**Scene modeling code data:**
──────────
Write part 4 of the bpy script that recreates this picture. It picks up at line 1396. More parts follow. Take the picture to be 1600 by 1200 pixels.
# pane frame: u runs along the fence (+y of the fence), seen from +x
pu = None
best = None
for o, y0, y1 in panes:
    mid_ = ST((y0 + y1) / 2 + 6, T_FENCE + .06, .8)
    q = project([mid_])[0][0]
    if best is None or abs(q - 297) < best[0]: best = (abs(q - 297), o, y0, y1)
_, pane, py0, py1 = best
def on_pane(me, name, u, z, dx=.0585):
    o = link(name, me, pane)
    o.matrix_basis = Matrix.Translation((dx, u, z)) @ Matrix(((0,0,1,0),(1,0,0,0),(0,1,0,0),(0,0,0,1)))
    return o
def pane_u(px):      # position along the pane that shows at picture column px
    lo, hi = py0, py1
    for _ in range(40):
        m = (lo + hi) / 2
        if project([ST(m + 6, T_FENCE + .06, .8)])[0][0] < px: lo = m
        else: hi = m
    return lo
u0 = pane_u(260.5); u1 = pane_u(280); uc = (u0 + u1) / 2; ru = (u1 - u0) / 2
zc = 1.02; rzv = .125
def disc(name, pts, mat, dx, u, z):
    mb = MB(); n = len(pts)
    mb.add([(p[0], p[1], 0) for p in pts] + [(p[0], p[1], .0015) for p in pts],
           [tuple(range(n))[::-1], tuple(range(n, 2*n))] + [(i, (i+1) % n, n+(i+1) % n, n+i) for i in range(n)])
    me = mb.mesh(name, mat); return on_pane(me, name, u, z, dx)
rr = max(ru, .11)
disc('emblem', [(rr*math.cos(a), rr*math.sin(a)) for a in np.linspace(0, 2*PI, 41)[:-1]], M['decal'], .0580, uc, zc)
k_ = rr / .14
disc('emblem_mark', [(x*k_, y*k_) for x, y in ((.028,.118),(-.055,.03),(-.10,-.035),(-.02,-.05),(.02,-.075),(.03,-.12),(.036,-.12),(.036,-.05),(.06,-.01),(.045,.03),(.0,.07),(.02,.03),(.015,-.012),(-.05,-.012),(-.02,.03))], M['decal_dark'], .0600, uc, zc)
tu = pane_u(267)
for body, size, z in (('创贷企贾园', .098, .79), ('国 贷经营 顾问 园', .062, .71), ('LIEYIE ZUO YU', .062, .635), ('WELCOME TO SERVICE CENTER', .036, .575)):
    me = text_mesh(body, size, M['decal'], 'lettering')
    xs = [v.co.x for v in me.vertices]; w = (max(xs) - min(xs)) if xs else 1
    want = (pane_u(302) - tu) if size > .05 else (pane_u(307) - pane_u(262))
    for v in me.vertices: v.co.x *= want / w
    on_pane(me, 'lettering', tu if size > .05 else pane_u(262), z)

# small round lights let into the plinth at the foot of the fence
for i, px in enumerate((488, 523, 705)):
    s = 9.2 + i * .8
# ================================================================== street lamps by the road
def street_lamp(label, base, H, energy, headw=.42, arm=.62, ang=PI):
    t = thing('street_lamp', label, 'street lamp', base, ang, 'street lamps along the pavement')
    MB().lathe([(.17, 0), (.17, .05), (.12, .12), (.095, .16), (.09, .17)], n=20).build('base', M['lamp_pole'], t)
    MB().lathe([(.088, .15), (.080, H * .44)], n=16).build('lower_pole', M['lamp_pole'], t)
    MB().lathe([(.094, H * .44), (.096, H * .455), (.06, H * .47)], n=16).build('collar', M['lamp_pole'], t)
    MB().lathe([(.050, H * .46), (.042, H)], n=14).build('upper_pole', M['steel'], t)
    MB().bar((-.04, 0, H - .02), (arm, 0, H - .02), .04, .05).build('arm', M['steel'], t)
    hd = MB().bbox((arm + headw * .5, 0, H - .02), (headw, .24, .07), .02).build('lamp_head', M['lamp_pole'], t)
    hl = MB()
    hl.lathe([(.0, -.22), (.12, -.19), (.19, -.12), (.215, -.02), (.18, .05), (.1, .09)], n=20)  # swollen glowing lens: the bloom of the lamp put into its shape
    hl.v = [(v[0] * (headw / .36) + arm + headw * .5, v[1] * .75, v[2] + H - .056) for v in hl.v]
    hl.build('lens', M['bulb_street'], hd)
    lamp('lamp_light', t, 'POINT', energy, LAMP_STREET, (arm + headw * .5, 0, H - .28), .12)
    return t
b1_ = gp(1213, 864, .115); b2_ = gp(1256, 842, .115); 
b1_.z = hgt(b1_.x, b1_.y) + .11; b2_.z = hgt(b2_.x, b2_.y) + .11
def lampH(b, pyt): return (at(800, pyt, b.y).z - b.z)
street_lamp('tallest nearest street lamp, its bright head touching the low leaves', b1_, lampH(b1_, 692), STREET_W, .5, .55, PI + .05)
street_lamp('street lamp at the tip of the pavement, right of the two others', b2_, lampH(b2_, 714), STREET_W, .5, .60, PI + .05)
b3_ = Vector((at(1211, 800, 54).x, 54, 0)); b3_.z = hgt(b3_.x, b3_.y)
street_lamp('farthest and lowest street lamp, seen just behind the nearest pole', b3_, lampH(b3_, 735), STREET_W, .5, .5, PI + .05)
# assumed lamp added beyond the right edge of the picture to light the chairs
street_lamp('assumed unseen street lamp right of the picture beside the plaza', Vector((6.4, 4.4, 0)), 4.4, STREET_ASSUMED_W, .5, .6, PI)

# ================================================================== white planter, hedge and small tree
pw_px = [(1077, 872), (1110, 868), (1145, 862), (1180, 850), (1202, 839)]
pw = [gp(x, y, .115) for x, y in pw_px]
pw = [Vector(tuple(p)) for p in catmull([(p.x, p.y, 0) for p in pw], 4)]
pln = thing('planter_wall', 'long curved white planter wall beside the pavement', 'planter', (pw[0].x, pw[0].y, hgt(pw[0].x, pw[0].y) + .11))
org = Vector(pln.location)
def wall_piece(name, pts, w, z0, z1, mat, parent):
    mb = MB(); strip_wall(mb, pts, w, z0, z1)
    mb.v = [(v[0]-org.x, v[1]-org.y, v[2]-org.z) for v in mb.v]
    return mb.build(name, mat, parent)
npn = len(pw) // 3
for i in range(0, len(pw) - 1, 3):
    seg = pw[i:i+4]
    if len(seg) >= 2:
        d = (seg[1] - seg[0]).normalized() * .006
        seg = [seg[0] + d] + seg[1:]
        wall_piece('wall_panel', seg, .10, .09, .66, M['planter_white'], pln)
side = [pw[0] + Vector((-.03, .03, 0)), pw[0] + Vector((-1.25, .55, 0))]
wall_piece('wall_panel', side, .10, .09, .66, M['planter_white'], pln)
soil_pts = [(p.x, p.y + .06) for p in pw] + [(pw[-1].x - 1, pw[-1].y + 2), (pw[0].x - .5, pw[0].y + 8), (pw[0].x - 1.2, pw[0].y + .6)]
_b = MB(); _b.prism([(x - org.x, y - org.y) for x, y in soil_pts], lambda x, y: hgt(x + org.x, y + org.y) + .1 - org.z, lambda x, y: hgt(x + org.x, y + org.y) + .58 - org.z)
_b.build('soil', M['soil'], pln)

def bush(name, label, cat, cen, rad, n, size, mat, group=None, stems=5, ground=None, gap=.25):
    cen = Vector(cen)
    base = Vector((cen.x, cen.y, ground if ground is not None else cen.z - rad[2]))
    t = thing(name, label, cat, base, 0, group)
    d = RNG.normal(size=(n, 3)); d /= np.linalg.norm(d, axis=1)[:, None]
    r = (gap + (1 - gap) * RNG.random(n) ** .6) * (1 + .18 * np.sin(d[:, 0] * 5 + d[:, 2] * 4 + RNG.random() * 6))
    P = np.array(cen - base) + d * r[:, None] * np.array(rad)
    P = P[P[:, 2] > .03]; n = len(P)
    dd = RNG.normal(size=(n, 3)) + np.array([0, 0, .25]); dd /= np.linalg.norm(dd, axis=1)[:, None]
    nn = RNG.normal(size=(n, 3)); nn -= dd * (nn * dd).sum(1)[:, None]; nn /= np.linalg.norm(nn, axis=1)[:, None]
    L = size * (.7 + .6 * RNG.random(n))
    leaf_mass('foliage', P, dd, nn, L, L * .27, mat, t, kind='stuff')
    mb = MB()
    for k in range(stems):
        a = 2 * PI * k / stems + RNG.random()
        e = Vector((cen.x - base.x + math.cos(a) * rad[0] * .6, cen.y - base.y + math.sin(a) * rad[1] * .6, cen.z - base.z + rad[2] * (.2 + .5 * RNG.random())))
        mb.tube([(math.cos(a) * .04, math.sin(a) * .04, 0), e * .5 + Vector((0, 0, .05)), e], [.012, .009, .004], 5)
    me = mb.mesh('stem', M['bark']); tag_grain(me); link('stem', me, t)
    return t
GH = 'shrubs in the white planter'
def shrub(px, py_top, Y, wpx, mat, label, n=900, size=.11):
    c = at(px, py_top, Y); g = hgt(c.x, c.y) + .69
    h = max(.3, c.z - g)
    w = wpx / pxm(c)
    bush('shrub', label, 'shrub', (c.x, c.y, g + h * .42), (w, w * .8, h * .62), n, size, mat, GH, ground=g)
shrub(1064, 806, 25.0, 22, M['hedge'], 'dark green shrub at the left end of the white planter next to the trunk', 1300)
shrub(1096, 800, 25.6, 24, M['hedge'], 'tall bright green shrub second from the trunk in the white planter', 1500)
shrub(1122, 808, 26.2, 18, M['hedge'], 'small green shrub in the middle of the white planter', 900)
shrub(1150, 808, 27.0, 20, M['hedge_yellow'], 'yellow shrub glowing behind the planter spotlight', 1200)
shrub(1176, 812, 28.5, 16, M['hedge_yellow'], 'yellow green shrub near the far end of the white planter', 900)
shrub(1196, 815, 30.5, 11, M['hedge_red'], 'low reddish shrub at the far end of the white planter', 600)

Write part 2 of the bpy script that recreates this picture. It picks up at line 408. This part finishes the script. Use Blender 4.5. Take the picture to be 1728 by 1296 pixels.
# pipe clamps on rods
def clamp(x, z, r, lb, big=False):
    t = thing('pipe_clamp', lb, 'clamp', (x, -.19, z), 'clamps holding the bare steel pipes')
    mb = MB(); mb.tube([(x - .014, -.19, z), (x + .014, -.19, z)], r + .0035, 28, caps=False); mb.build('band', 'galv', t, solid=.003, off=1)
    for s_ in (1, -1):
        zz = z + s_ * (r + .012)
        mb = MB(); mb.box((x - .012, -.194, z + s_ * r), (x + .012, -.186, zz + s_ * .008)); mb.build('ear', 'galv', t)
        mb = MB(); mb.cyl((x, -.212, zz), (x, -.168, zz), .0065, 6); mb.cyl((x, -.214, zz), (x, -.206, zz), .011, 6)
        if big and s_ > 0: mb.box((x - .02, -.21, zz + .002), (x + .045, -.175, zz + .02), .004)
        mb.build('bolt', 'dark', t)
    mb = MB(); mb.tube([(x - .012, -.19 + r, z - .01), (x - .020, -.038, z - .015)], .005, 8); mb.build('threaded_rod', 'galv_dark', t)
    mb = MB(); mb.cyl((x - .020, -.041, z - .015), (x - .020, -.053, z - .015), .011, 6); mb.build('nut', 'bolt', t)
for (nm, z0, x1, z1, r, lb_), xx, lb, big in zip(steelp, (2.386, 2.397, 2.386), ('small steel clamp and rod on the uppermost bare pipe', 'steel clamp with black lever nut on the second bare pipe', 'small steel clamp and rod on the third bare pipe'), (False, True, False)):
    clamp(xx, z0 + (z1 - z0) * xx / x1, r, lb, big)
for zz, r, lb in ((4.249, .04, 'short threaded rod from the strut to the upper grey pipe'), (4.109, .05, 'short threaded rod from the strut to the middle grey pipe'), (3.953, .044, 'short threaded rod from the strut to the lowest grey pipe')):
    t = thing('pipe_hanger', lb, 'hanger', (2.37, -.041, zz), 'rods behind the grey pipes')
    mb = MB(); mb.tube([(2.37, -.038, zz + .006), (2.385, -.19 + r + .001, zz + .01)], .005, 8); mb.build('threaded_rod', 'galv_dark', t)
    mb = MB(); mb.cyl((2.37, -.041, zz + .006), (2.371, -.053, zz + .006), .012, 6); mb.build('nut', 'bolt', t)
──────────
**Exercise task:** Write out only the lines that run from the line containing "shrub(1122, 808, 26.2, 18, M['hedge'], 'small" through the line containing "shrub(1196, 815, 30.5, 11, M['hedge_red'], 'low", both included, exactly as they appear above.

**Written solution:**
shrub(1122, 808, 26.2, 18, M['hedge'], 'small green shrub in the middle of the white planter', 900)
shrub(1150, 808, 27.0, 20, M['hedge_yellow'], 'yellow shrub glowing behind the planter spotlight', 1200)
shrub(1176, 812, 28.5, 16, M['hedge_yellow'], 'yellow green shrub near the far end of the white planter', 900)
shrub(1196, 815, 30.5, 11, M['hedge_red'], 'low reddish shrub at the far end of the white planter', 600)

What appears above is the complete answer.